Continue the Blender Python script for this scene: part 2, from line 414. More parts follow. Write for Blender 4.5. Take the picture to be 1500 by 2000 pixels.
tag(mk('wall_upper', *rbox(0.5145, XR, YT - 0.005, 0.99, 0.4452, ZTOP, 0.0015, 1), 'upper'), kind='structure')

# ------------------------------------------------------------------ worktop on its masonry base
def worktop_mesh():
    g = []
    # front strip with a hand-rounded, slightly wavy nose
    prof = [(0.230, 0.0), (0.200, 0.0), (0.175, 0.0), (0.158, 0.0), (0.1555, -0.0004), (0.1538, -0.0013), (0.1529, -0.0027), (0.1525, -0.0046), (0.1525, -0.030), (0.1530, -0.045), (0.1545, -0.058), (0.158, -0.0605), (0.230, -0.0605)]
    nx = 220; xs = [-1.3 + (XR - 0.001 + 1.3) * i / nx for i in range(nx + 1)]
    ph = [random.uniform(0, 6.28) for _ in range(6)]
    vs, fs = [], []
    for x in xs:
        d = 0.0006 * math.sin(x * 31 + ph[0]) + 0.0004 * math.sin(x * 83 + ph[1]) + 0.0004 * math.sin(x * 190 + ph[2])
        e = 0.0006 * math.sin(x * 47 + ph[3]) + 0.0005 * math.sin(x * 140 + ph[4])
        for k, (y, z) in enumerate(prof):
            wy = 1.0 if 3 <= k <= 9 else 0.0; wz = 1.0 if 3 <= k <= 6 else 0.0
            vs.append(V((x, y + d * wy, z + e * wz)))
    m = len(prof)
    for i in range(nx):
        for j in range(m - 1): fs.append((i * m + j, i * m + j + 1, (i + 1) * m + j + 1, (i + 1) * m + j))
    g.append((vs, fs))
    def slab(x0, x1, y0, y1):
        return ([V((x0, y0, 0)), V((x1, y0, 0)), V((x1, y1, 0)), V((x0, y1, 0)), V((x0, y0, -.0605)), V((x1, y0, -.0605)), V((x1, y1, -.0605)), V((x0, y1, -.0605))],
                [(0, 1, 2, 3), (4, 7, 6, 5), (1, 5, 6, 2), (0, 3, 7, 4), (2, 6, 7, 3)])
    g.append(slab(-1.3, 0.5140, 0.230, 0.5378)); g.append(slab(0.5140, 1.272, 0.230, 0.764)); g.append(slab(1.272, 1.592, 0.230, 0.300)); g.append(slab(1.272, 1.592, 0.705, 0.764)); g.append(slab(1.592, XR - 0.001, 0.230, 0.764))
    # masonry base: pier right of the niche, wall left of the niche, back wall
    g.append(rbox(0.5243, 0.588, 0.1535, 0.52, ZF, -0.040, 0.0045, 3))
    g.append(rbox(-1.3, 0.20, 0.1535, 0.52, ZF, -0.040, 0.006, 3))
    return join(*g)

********

Quote exactly the stretch of lines above that starts at the first one and ends at the line with "tag(mk('wall_upper', *rbox(0.5145, XR, YT", and nothing beyond it.

Result for this exercise ▸
Continue the Blender Python script for this scene: part 2, from line 414. More parts follow. Write for Blender 4.5. Take the picture to be 1500 by 2000 pixels.
tag(mk('wall_upper', *rbox(0.5145, XR, YT - 0.005, 0.99, 0.4452, ZTOP, 0.0015, 1), 'upper'), kind='structure')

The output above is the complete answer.